Pasca Tsunami Aceh 2004

Badan
Perencanaan Pembangunan Nasional/Bappenas (2005) memperkirakan 9563 unit perahu
hancur atau tenggelam, termasuk 3969 (41,5%) perahu tanpa motor, 2369 (24,8%)
perahu bermotor dan 3225 (33,7%) kapal motor besar (5-50 ton).
Selain itu, 38 unit TPI rusak
berat dan 14.523 hektar tambak di 11 kabupaten/kota rusak berat.
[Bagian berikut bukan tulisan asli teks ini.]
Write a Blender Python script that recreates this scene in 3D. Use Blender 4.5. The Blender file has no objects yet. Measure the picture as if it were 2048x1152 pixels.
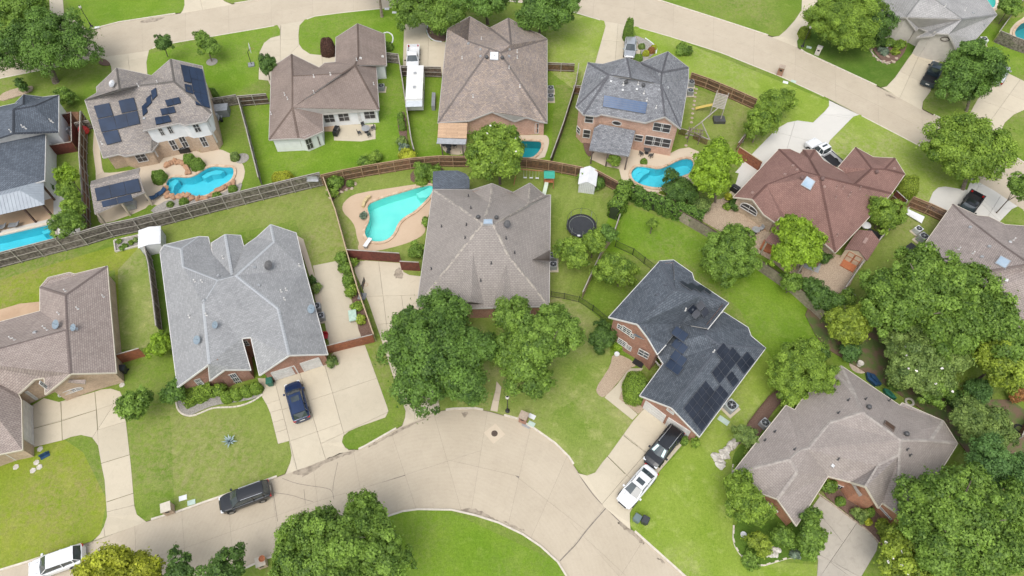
import bpy, bmesh, math, random
import numpy as np
from mathutils import Vector, Matrix
from mathutils.geometry import delaunay_2d_cdt, tessellate_polygon
random.seed(7)
sc = bpy.context.scene
COL = sc.collection
# ---------------------------------------------------------------- camera, light
TILT = math.radians(33.5); CAMH = 68.0; FPX = 1365.0
cd = bpy.data.cameras.new('camera'); cam = bpy.data.objects.new('camera', cd); COL.objects.link(cam)
cam.location = (0, 0, CAMH); cam.rotation_euler = (TILT, 0, 0)
cd.sensor_width = 36; cd.lens = FPX/2048*36; cd.clip_end = 3000; cd.clip_start = 1
sc.camera = cam
w = bpy.data.worlds.new('World'); sc.world = w; w.use_nodes = True
nt = w.node_tree; bg = nt.nodes['Background']
sky = nt.nodes.new('ShaderNodeTexSky'); sky.sky_type = 'NISHITA'; sky.sun_disc = False
SUN_EL, SUN_AZ = math.radians(62), math.radians(200)     # azimuth: direction the light comes from, clockwise from north (+y)
sky.sun_elevation = SUN_EL; sky.sun_rotation = SUN_AZ
sky.air_density = 1.2; sky.dust_density = 3.0; sky.ozone_density = 1.0
hs = nt.nodes.new('ShaderNodeHueSaturation'); hs.inputs['Saturation'].default_value = 0.35   # thin cloud over the blue
nt.links.new(sky.outputs[0], hs.inputs['Color']); nt.links.new(hs.outputs[0], bg.inputs['Color'])
bg.inputs['Strength'].default_value = 0.15
sd = bpy.data.lights.new('sun', 'SUN'); so = bpy.data.objects.new('sun', sd); COL.objects.link(so)
sd.energy = 1.05; sd.angle = math.radians(40); sd.color = (1.0, .95, .87)
dv = Vector((math.sin(SUN_AZ)*math.cos(SUN_EL), math.cos(SUN_AZ)*math.cos(SUN_EL), math.sin(SUN_EL)))
so.rotation_euler = dv.to_track_quat('Z', 'Y').to_euler(); so.location = (0, 0, 120)
sc.view_settings.view_transform = 'Standard'; sc.view_settings.look = 'None'
sc.view_settings.exposure = 0.72; sc.view_settings.gamma = 1; sc.view_settings.use_curve_mapping = False
sc.render.engine = 'CYCLES'
sc.cycles.max_bounces = 6; sc.cycles.transparent_max_bounces = 8; sc.cycles.use_denoising = True
# ---------------------------------------------------------------- photo pixel (2048 wide) -> place
CA, SA = math.cos(TILT), math.sin(TILT)
CAM = Vector((0, 0, CAMH))
def ray(px, py):
    x, y = (px-1024)/FPX, -(py-576)/FPX
    return Vector((x, y*CA+SA, y*SA-CA))
def P(px, py, z=0.0):
    r = ray(px, py); t = (z-CAMH)/r.z
    return CAM + r*t
def MPP(px, py, z=0.0):                      # metres per photo pixel there
    r = ray(px, py); return (z-CAMH)/r.z/FPX
def plane_hit(px, py, p0, n):
    r = ray(px, py); return CAM + r*((p0-CAM).dot(n)/r.dot(n))
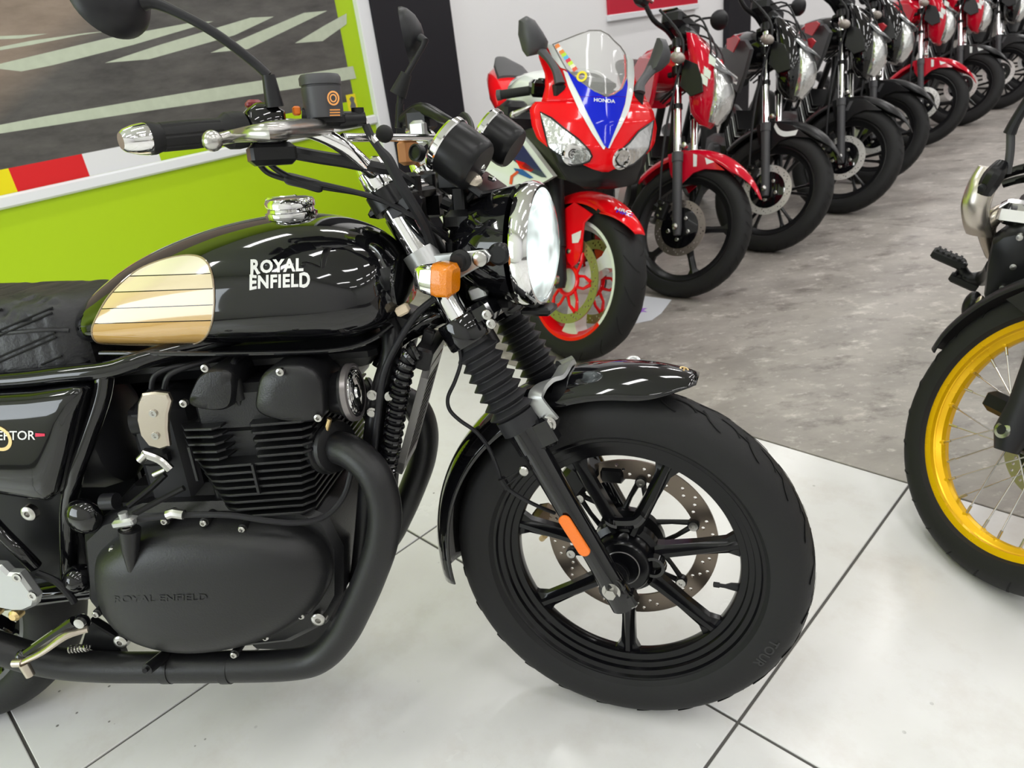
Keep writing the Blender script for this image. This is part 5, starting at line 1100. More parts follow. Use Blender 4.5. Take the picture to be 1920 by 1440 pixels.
    g = G(); g.lathe(rc-Y*.06, Y, [(0, .02), (0, .07), (.12, .07), (.12, .02)], 24); P('wheel_hub', g, SATIN, rr_)
    for s in (-1, 1): g = G(); g.tube([V((-.78, .10*s, .36)), rc+Y*.10*s], .018, 10); P('swingarm', g, SATIN)
    for s in (-1, 1): g = G(); g.cyl(rc+V((.04, .12*s, .05)), V((-1.10, .12*s, .72)), .024); P('rear_shock', g, SATIN)
    return r, B, S
def gpos(x, y): p = ground(x, y); return p.x-.035, p.y+.025
commuter(.768, 3.066, 'candy red motorcycle with red cowl and red front fender beside the sport bike', REDP, REDP, mat('worn_disc', (.34, .30, .27), .3, .85), 5, False, w=.085, steer=48)
commuter(1.336, 3.549, 'black motorcycle with a white swoosh on its front fender, next after the red-cowled one', GLOSS, SATIN, BRIGHTD, 6, True, w=.098, swoosh=True, patch=True, steer=46)
commuter(*gpos(1577, 401), 'black motorcycle with plain black fender and bright disc, second after the red-cowled one', GLOSS, SATIN, BRIGHTD, 6, True, w=.098, patch=True, steer=46)
commuter(*gpos(1636, 345), 'black motorcycle half hidden just before the one with a lone red front fender', GLOSS, SATIN, BRIGHTD, 5, False, w=.09, steer=46)
commuter(*gpos(1724, 275), 'motorcycle with a bright red front fender in the far part of the row', REDP, REDP, BRIGHTD, 5, False, w=.09, steer=46)
commuter(*gpos(1797, 236), 'motorcycle with red cowl over a black fender, just beyond the red-fendered one', REDP, SATIN, BRIGHTD, 6, True, w=.098, steer=46)
commuter(*gpos(1868, 205), 'black motorcycle near the far end, bright disc close to the right frame edge', GLOSS, SATIN, BRIGHTD, 6, True, w=.098, steer=46)
commuter(*gpos(1932, 176), 'farthest black motorcycle of the row, cut off by the right edge of the photo', GLOSS, SATIN, BRIGHTD, 6, True, w=.098, steer=46)
# ------------------------------------------------------------ red, white and blue sport bike
B5, S5, SM5 = park(.226, 2.563, -80, -10, 25, 24, .30)
sp_ = thing('sport_motorcycle', 'faired sport motorcycle in red with blue and white nose, twin headlamps and clear windscreen', 'motorcycle', B5.M)
def P(n, g, m, par=None, **k): return build(n, g, m, par or sp_, **k)
def Q(n, g, m, par=None, **k): return build(n, g, m, par or sp_, M=SM5, **k)
def lerp_tab(T, z):
    if z <= T[0][0]: return T[0][1]
    for i in range(len(T)-1):
        if z <= T[i+1][0]: t = (z-T[i][0])/(T[i+1][0]-T[i][0]); return T[i][1]+(T[i+1][1]-T[i][1])*t
    return T[-1][1]
XN = [(.62, .10), (.70, .165), (.74, .182), (.80, .18), (.88, .150), (.96, .10), (1.02, .062), (1.10, .020), (1.17, -.02)]
CN = [(.80, 1.25), (.92, 1.35), (1.02, 2.0), (1.17, 2.0)]
def nose(x, y, lift=0.):
    xl = .1
    for _ in range(14):
        p = atx(B5, x, y, xl); xs = lerp_tab(XN, p.z)-lerp_tab(CN, p.z)*abs(p.y)**1.6; xl = .6*xl+.4*xs
    n = V((1, 1.6*1.3*abs(p.y)**.6*(1 if p.y > 0 else -1), .4)).normalized()
    return V((xs, p.y, p.z))+n*lift
shield = [(1009, 105), (1024, 84), (1037, 84), (1060, 130), (1090, 154), (1135, 182), (1165, 166), (1174, 140), (1173, 101), (1187, 113), (1192, 150), (1212, 185), (1226, 210), (1232, 240), (1228, 268), (1219, 284), (1195, 300), (1170, 314), (1148, 318), (1140, 323), (1131, 323), (1113, 318), (1085, 305), (1050, 292), (1028, 277), (1007, 260), (997, 235), (993, 206), (998, 197), (1018, 183), (1022, 165), (1022, 140)]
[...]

Diperkirakan total kerugian langsung akibat bencana tsunami mencapai Rp
944.492,00 (50% dari nilai total aset), sedangkan total nilai kerugian tak
langsung mencapai Rp 3,8 miliar. Sebagian besar kerugian berasal dari kerusakan
tambak.
Kerusakan
tambak budi daya tersebar merata. Bahkan di daerah yang tidak terlalu parah
dampak tsunaminya (misalnya di Kabupaten Aceh
Selatan), tambak-tambak yang tergenang tidaklah mudah
diperbaiki dan digunakan kembali. Total kerugian mencapai Rp 466 miliar,
sekitar 50 persen dari total kerugian sektor perikanan. Kerugian ekonomi paling
besar berasal dari hilangnya pendapatan dari sektor perikanan (tangkap dan budi
daya). Hilangnya sejumlah besar nelayan, hilang atau rusaknya sarana dan
prasarana perikanan termasuk alat tangkap dan perahu serta kerusakan tambak
menjadikan angka kerugian sedemikian besarnya.
Diperkirakan
produksi perikanan di Aceh akan anjlok hingga 60 persen. Proses pemulihan
diperkirakan membutuhkan waktu paling sedikit 5 tahun. Di subsektor perikanan
tangkap, bahkan diduga perlu waktu lebih lama (sekitar 10 tahun), karena
banyaknya nelayan yang hilang atau meninggal selain rusaknya sejumlah besar
perahu atau alat tangkap. Berdasarkan asumsi tersebut, total kerugian yang
mungkin terjadi hingga sektor ini pulih total dan kembali ke kondisi
pra-tsunami diperkirakan mencapai Rp 3,8 triliun.